▶ **TASK PROMPT**: Line by line, reproduce exactly the beginning of the listing below, ending with the line that contains "cam_data.dof.aperture_fstop = 12" and adding nothing.

▶ **MATERIAL**:
# # # # #
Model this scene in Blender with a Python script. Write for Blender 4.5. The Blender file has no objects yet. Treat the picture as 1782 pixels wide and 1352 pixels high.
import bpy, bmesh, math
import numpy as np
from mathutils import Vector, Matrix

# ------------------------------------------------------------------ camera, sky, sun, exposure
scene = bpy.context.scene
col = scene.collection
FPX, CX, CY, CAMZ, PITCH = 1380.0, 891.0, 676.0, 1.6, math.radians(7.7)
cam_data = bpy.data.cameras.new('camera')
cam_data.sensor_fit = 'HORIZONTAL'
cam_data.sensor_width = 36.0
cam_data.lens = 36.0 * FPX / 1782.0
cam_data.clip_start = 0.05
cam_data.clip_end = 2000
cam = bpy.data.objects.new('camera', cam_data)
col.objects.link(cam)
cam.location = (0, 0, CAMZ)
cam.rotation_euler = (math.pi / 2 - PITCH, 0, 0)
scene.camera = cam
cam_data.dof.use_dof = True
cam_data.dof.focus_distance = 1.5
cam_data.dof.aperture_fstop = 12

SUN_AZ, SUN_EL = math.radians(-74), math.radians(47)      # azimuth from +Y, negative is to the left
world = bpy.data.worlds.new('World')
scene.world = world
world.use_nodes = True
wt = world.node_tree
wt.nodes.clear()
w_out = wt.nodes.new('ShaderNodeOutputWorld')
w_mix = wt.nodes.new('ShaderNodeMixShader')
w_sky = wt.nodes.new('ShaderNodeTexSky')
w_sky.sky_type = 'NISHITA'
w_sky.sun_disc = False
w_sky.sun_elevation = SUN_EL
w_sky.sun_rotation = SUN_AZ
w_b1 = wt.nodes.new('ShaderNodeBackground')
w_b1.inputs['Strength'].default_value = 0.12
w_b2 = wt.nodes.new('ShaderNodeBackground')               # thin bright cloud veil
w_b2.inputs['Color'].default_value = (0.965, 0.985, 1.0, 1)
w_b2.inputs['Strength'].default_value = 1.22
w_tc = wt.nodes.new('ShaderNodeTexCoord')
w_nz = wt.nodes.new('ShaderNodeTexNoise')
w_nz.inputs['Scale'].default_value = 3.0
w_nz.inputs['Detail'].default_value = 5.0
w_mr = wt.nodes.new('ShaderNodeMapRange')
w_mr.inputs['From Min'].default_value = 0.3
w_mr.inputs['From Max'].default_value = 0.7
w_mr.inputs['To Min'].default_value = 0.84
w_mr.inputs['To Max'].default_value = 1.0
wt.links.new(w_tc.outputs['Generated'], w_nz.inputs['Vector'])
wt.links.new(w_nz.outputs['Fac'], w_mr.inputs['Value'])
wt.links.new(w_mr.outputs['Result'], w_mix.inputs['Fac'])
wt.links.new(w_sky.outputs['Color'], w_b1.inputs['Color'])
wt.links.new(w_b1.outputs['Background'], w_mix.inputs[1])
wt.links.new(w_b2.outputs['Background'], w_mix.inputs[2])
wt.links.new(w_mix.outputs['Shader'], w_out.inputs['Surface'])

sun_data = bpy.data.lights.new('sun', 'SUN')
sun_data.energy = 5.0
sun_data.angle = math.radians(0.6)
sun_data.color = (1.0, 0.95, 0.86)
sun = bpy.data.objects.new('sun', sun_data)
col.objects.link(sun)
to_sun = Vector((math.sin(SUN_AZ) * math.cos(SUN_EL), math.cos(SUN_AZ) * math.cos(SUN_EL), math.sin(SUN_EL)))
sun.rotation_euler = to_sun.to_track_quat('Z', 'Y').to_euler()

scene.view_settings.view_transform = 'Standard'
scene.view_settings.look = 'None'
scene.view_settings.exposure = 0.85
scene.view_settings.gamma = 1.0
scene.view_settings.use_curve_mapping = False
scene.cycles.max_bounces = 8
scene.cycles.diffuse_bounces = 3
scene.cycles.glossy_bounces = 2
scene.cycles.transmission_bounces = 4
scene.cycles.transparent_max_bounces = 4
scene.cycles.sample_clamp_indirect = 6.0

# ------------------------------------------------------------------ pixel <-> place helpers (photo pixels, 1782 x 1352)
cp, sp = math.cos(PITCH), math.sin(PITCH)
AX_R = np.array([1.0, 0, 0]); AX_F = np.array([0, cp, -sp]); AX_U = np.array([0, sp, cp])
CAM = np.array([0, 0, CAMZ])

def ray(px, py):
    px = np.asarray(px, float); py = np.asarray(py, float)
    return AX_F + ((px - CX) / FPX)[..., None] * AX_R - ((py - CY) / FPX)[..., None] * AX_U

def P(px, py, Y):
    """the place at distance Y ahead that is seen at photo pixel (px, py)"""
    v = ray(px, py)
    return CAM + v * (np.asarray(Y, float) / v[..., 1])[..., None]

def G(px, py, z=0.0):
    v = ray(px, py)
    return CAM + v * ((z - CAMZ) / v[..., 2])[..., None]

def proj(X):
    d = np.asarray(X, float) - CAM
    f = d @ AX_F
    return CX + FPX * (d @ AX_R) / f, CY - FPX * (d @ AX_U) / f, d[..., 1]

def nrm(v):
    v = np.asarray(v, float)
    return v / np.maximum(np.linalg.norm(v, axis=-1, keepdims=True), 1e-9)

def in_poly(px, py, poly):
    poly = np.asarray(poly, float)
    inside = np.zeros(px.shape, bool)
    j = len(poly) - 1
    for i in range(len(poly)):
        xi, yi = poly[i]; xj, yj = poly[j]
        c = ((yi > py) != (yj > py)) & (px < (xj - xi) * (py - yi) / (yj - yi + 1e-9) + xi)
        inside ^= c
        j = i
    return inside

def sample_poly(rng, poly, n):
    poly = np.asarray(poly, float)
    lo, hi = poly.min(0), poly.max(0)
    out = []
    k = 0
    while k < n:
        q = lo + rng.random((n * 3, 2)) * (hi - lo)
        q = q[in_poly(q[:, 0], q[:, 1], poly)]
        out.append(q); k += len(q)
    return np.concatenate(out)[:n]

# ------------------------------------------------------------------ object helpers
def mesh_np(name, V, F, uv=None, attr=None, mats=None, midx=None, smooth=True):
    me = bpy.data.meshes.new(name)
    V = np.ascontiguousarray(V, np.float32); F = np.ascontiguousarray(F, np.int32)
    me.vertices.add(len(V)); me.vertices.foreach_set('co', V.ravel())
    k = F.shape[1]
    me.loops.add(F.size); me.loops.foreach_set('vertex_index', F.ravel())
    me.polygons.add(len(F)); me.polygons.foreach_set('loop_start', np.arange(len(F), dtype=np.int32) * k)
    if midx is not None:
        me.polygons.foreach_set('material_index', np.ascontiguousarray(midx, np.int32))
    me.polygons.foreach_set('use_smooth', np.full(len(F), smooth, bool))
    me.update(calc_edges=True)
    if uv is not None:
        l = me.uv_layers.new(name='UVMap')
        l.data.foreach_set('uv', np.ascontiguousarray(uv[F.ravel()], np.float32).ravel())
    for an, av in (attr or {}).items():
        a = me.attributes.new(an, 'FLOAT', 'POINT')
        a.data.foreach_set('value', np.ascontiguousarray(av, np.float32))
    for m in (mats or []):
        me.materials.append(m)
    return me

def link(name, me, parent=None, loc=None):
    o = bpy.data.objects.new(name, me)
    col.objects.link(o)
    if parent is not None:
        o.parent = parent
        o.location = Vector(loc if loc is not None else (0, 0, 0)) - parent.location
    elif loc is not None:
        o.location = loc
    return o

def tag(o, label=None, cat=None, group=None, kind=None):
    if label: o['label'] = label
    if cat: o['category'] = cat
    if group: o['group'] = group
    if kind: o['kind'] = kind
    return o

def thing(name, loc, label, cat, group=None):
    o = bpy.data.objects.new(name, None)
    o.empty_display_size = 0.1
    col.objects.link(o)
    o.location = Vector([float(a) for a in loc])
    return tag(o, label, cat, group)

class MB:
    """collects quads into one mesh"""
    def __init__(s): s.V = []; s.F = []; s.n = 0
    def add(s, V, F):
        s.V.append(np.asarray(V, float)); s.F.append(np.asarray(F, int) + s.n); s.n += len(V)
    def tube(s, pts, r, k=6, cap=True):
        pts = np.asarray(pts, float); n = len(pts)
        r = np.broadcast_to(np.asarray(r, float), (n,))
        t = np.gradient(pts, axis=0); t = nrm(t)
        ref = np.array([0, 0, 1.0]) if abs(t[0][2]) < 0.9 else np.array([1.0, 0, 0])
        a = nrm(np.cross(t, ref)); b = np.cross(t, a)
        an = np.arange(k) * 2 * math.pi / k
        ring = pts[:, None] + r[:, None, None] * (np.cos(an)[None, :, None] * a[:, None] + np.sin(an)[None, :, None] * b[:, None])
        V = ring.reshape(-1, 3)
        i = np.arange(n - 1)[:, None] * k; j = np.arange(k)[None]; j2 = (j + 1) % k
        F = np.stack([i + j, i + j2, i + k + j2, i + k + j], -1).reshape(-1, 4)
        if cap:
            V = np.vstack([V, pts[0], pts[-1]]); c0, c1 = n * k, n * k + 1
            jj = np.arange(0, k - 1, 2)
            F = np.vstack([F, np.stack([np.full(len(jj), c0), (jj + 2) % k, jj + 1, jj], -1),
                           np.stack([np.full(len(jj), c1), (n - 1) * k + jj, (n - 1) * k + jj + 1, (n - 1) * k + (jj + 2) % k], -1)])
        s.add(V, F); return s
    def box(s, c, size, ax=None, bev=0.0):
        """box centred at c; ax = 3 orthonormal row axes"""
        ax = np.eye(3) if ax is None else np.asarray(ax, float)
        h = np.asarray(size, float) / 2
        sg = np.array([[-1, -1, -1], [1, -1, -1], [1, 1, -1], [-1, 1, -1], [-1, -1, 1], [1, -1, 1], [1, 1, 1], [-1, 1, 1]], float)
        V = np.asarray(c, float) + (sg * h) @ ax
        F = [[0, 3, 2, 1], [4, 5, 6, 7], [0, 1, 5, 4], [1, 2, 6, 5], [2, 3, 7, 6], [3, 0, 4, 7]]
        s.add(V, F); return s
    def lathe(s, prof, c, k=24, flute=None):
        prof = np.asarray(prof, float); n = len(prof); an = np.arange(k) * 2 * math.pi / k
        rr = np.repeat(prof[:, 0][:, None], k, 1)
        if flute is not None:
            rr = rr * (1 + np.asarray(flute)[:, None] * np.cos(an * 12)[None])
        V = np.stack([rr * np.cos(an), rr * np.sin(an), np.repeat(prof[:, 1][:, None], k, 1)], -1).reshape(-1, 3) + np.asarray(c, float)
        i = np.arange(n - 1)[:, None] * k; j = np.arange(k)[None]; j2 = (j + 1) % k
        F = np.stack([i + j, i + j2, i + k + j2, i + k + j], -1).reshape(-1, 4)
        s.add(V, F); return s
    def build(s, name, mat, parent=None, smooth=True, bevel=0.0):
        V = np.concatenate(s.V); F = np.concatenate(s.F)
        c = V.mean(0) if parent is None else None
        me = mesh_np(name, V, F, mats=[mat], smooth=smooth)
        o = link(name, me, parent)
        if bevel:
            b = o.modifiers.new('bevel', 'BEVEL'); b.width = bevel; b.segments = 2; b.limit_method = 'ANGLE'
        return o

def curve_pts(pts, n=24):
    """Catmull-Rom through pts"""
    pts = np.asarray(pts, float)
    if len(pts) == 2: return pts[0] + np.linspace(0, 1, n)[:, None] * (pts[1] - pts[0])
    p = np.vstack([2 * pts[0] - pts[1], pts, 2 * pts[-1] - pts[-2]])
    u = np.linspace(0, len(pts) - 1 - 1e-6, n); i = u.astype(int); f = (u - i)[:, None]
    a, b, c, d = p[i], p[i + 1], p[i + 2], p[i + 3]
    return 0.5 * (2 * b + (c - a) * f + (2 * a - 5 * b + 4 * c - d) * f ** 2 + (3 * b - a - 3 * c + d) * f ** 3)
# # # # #
▶ **REPLY TO THE EXERCISE**:
Model this scene in Blender with a Python script. Write for Blender 4.5. The Blender file has no objects yet. Treat the picture as 1782 pixels wide and 1352 pixels high.
import bpy, bmesh, math
import numpy as np
from mathutils import Vector, Matrix

# ------------------------------------------------------------------ camera, sky, sun, exposure
scene = bpy.context.scene
col = scene.collection
FPX, CX, CY, CAMZ, PITCH = 1380.0, 891.0, 676.0, 1.6, math.radians(7.7)
cam_data = bpy.data.cameras.new('camera')
cam_data.sensor_fit = 'HORIZONTAL'
cam_data.sensor_width = 36.0
cam_data.lens = 36.0 * FPX / 1782.0
cam_data.clip_start = 0.05
cam_data.clip_end = 2000
cam = bpy.data.objects.new('camera', cam_data)
col.objects.link(cam)
cam.location = (0, 0, CAMZ)
cam.rotation_euler = (math.pi / 2 - PITCH, 0, 0)
scene.camera = cam
cam_data.dof.use_dof = True
cam_data.dof.focus_distance = 1.5
cam_data.dof.aperture_fstop = 12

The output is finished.